[PROBLEM DETAILS]
Skip the pictures. Reproduce all other material exactly.

[DATASET CONTENT]
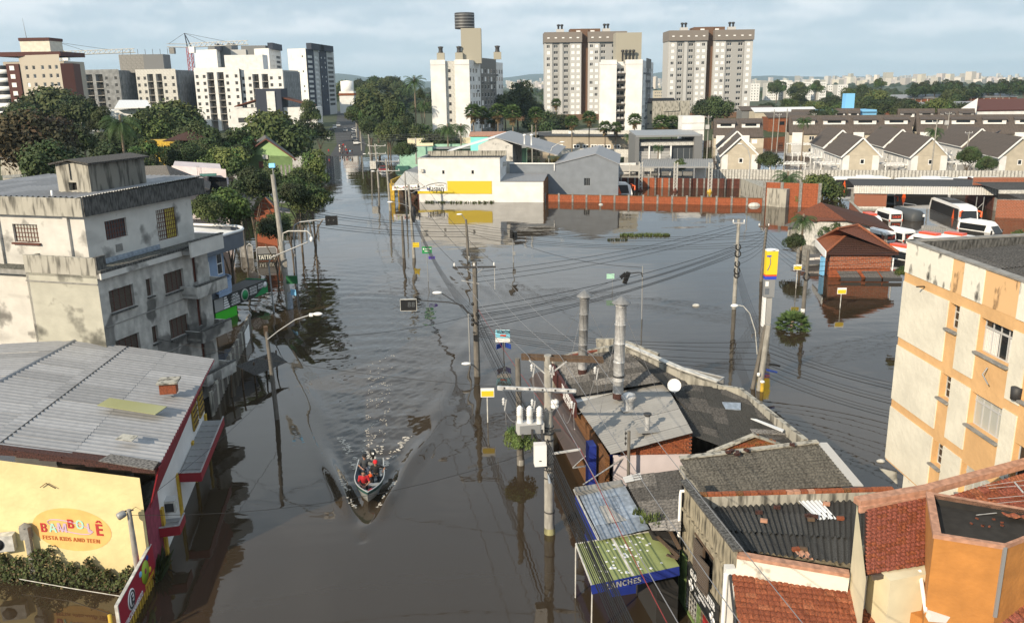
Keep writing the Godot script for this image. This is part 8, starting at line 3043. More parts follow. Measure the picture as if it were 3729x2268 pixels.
func cream_flats() -> void:
	rng.seed = 91
	var t := thing("cream_flats","cream and peach block of flats with stained parapet and recessed windows, at the right edge","apartment block")
	var O := V(16.92,0,-35.88)
	var e := V(.05,0,1.0).normalized()
	var o := V(-1.0,0,.05).normalized()
	var long := 15.0
	var holes := []
	var floor_h := 2.866
	for k in 4:
		var y := -floor_h*k
		for s in [0.0,7.75]:
			holes.append([3.66+s,10.08+y-2.82,.70,1.0])
			if s==0.0:
				holes.append([5.72,9.77+y-2.82,1.9,1.28])
				holes.append([8.5,8.9+y-2.82,.9,1.3])
	var keep := []
	for q in holes:
		if q[1]>.05 and q[0]+q[2]<long:
			keep.append(q)
	wall("side_wall",t,O+UP*2.82,e*long,10.03,keep,M.peach_wall,.30)
	for q in keep:
		if q[2]<.8:
			window(t,O+UP*2.82,e,q,2,3,M.chalk,M.glass,.24,.05)
		elif q[2]>1.5:
			var w := window(t,O+UP*2.82,e,q,4,1,M.ash,M.glass if q[1]>6 else M.glass_pale,.22,.05)
			part("transom",mb().box(V(0,.30,.01),V(q[2],.07,.07)),M.ash,w)
			if q[1]>6:
				for x in [-.70,-.28,.72]:
					part("curtain",mb().wave(V(x-.2,.24,.015),V(x+.2,.24,.015),V(x+.2,-.6,.015),V(x-.2,-.6,.015),.09,.008),M.curtain,w)
		else:
			window(t,O+UP*2.82,e,q,1,2,M.ash,M.glass,.22,.05)
		part("sill",mb().ebox(O+UP*(2.82+q[1]-.05)+e*(q[0]+q[2]/2)+o*.06,e,V(q[2]+.12,.07,.22)),M.concrete,t)
	# raised white panels between the peach bands
	for k in 4:
		var y0 := 8.64-floor_h*k
		var y1 := 11.12-floor_h*k
		if k==3:
			continue
		for q in [[0.0,3.56],[4.38,5.64],[7.66,8.45],[9.45,11.3],[12.2,13.6]]:
			part("white_panel",mb().ebox(O+e*(q[0]+q[1])/2+UP*(y0+y1)/2+o*.02,e,V(q[1]-q[0],y1-y0,.05)),M.cream_wall,t)
	for q in [[0.0,3.54],[4.36,5.66],[7.68,10.5]]:
		part("stained_panel",mb().ebox(O+e*(q[0]+q[1])/2+UP*12.18+o*.02,e,V(q[1]-q[0],1.3,.05)),M.cream_stained,t)
	for q in [[3.54,4.36],[5.66,7.68]]:
		part("stained_band",mb().ebox(O+e*(q[0]+q[1])/2+UP*12.18+o*.006,e,V(q[1]-q[0]-.01,1.3,.02)),M.peach_stained,t)
	part("lower_wall",mb().ebox(O+e*(long/2+.7)+UP*.5-o*.25,e,V(long-1.4,4.7,.2)),M.cream_stained,t)
	part("end_wall",mb().quad(O+UP*2.8,O+UP*2.8+V(9,0,-1.6),O+UP*12.8+V(9,0,-1.6),O+UP*12.8),M.cream_wall,t)
	part("underside",mb().quad(O+UP*2.81,O+e*long+UP*2.81,O+e*long-o*9+UP*2.81,O-o*9+UP*2.81),M.cream_wall,t)
	# parapet top and the grey roof behind it
	part("parapet_cap",mb().ebox(O+e*long/2+UP*12.87-o*.10,e,V(long+.1,.07,.36)),M.concrete,t)
	var far := O+V(9,0,-1.6)
	part("parapet_cap",mb().bar(O+UP*12.87,V(far.x,12.87,far.z),.36,.07),M.concrete,t)
	part("parapet_inside",mb().bar(O+UP*12.5+V(.3,0,.35),V(far.x,12.5,far.z+.35),.05,.7),M.soot,t)
	sheets(t,O+V(.5,12.45,.6),far+V(0,12.7,.6),far+V(.5,12.7,15),O+V(1.2,12.45,14.5),6,4,[M.fib_dark,alt("fib_grey2","fib_dark",1.25)],.177,.025,30)
	part("bracket",mb().bar(O+e*1.75+UP*11.28+o*.06,O+e*1.95+UP*11.33+o*.5,.05),M.iron,t)
	part("cable_bracket",mb().tube([O+e*6.6+UP*9.4+o*.1,O+e*6.6+UP*9.15+o*.25,O+e*7.0+UP*8.9+o*.25],.025),M.steel,t)
	part("small_canopy",mb().slab(V(16.73,2.3,-36),V(17.2,2.4,-35.39),V(17.02,2.1,-34.82),V(17,2.1,-36.2),.06),M.grimy,t)
	part("dark_bin",mb().lathe(O+e*8.35+UP*8.85+o*.1,[W(0,0),W(.17,0),W(.19,.42),W(0,.44)],12),M.iron,t)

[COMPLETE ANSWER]
Keep writing the Godot script for this image. This is part 8, starting at line 3043. More parts follow. Measure the picture as if it were 3729x2268 pixels.
func cream_flats() -> void:
	rng.seed = 91
	var t := thing("cream_flats","cream and peach block of flats with stained parapet and recessed windows, at the right edge","apartment block")
	var O := V(16.92,0,-35.88)
	var e := V(.05,0,1.0).normalized()
	var o := V(-1.0,0,.05).normalized()
	var long := 15.0
	var holes := []
	var floor_h := 2.866
	for k in 4:
		var y := -floor_h*k
		for s in [0.0,7.75]:
			holes.append([3.66+s,10.08+y-2.82,.70,1.0])
			if s==0.0:
				holes.append([5.72,9.77+y-2.82,1.9,1.28])
				holes.append([8.5,8.9+y-2.82,.9,1.3])
	var keep := []
	for q in holes:
		if q[1]>.05 and q[0]+q[2]<long:
			keep.append(q)
	wall("side_wall",t,O+UP*2.82,e*long,10.03,keep,M.peach_wall,.30)
	for q in keep:
		if q[2]<.8:
			window(t,O+UP*2.82,e,q,2,3,M.chalk,M.glass,.24,.05)
		elif q[2]>1.5:
			var w := window(t,O+UP*2.82,e,q,4,1,M.ash,M.glass if q[1]>6 else M.glass_pale,.22,.05)
			part("transom",mb().box(V(0,.30,.01),V(q[2],.07,.07)),M.ash,w)
			if q[1]>6:
				for x in [-.70,-.28,.72]:
					part("curtain",mb().wave(V(x-.2,.24,.015),V(x+.2,.24,.015),V(x+.2,-.6,.015),V(x-.2,-.6,.015),.09,.008),M.curtain,w)
		else:
			window(t,O+UP*2.82,e,q,1,2,M.ash,M.glass,.22,.05)
		part("sill",mb().ebox(O+UP*(2.82+q[1]-.05)+e*(q[0]+q[2]/2)+o*.06,e,V(q[2]+.12,.07,.22)),M.concrete,t)
	# raised white panels between the peach bands
	for k in 4:
		var y0 := 8.64-floor_h*k
		var y1 := 11.12-floor_h*k
		if k==3:
			continue
		for q in [[0.0,3.56],[4.38,5.64],[7.66,8.45],[9.45,11.3],[12.2,13.6]]:
			part("white_panel",mb().ebox(O+e*(q[0]+q[1])/2+UP*(y0+y1)/2+o*.02,e,V(q[1]-q[0],y1-y0,.05)),M.cream_wall,t)
	for q in [[0.0,3.54],[4.36,5.66],[7.68,10.5]]:
		part("stained_panel",mb().ebox(O+e*(q[0]+q[1])/2+UP*12.18+o*.02,e,V(q[1]-q[0],1.3,.05)),M.cream_stained,t)
	for q in [[3.54,4.36],[5.66,7.68]]:
		part("stained_band",mb().ebox(O+e*(q[0]+q[1])/2+UP*12.18+o*.006,e,V(q[1]-q[0]-.01,1.3,.02)),M.peach_stained,t)
	part("lower_wall",mb().ebox(O+e*(long/2+.7)+UP*.5-o*.25,e,V(long-1.4,4.7,.2)),M.cream_stained,t)
	part("end_wall",mb().quad(O+UP*2.8,O+UP*2.8+V(9,0,-1.6),O+UP*12.8+V(9,0,-1.6),O+UP*12.8),M.cream_wall,t)
	part("underside",mb().quad(O+UP*2.81,O+e*long+UP*2.81,O+e*long-o*9+UP*2.81,O-o*9+UP*2.81),M.cream_wall,t)
	# parapet top and the grey roof behind it
	part("parapet_cap",mb().ebox(O+e*long/2+UP*12.87-o*.10,e,V(long+.1,.07,.36)),M.concrete,t)
	var far := O+V(9,0,-1.6)
	part("parapet_cap",mb().bar(O+UP*12.87,V(far.x,12.87,far.z),.36,.07),M.concrete,t)
	part("parapet_inside",mb().bar(O+UP*12.5+V(.3,0,.35),V(far.x,12.5,far.z+.35),.05,.7),M.soot,t)
	sheets(t,O+V(.5,12.45,.6),far+V(0,12.7,.6),far+V(.5,12.7,15),O+V(1.2,12.45,14.5),6,4,[M.fib_dark,alt("fib_grey2","fib_dark",1.25)],.177,.025,30)
	part("bracket",mb().bar(O+e*1.75+UP*11.28+o*.06,O+e*1.95+UP*11.33+o*.5,.05),M.iron,t)
	part("cable_bracket",mb().tube([O+e*6.6+UP*9.4+o*.1,O+e*6.6+UP*9.15+o*.25,O+e*7.0+UP*8.9+o*.25],.025),M.steel,t)
	part("small_canopy",mb().slab(V(16.73,2.3,-36),V(17.2,2.4,-35.39),V(17.02,2.1,-34.82),V(17,2.1,-36.2),.06),M.grimy,t)
	part("dark_bin",mb().lathe(O+e*8.35+UP*8.85+o*.1,[W(0,0),W(.17,0),W(.19,.42),W(0,.44)],12),M.iron,t)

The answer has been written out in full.